Most motorists who have traveled Miss. 43 North have passed the headquarters, located just south of the intersection of Highway 26.
Moree said anyone can access the WMA, provided they have secured a Wildlife Management user permit from one of the various methods, such as visiting the website, purchasing one from a location where hunting and fishing licenses can be bought or calling the 1800 number. The permit costs $15, is good for one year from the date of purchase and valid at any of the state’s various WMA sites. People who go to the site to hunt or fish are required to have the proper hunting and fishing license as well. The only time a person would not have to secure a WMA permit is if they are not within the age range of 16 to 65, or have some other government issued exemption.

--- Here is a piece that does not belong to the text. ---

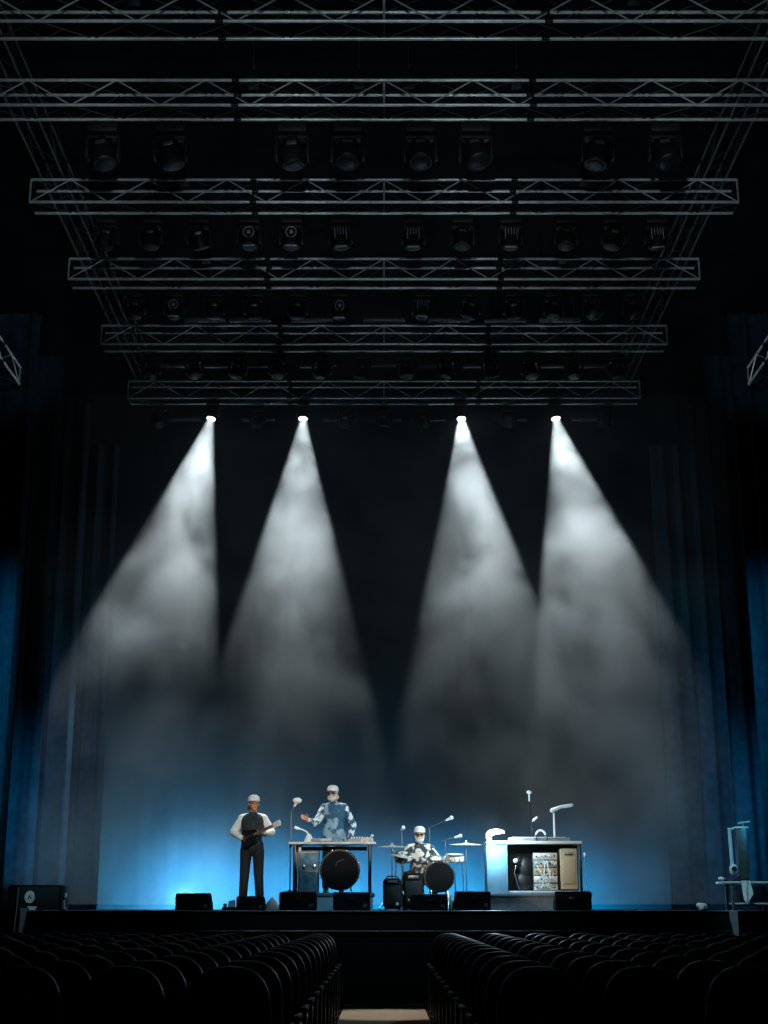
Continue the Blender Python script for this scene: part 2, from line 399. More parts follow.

A confirmation number will be provided for use while waiting on the WMA permit to arrive by mail.
Before visitors go to a WMA, Moree suggests they become familiar with the rules and regulations, which can be found on the website. He said it is each visitor’s responsibility to know and abide by those rules and regulations.
One of the major rules hunters need to abide by is that hunting season closes when flooding occurs. Hunters should keep up with the level of the Pearl River, either through the website, or via the National Weather Service’s website. When the monitoring station at Bogalusa registers a flood level of 18 feet or more along the Pearl River, hunting, especially of deer and turkey, closes. Moree said that is done to protect the wildlife, since flooding causes deer, turkeys and other game to head to higher ground, eliminating fair chase.
Alternately, when the river floods, it makes for better fishing, which is not restricted by the river’s flood stage.
Another rule is that visitors must fill out a check-in slip at a check station when utilizing the WMA. The access points all have check stations at the entrances.
Before heading into the area, the visitor must fill out a portion of the slip to leave at the station, and keep the second portion of the slip with them during their visit. These stations are unmanned, but Wildlife and Fisheries agents patrol the WMAs and will ask for the visitor’s portion of the ticket to confirm they have filled it out. Moree said by filling out the slips the agency can track usage of the resource.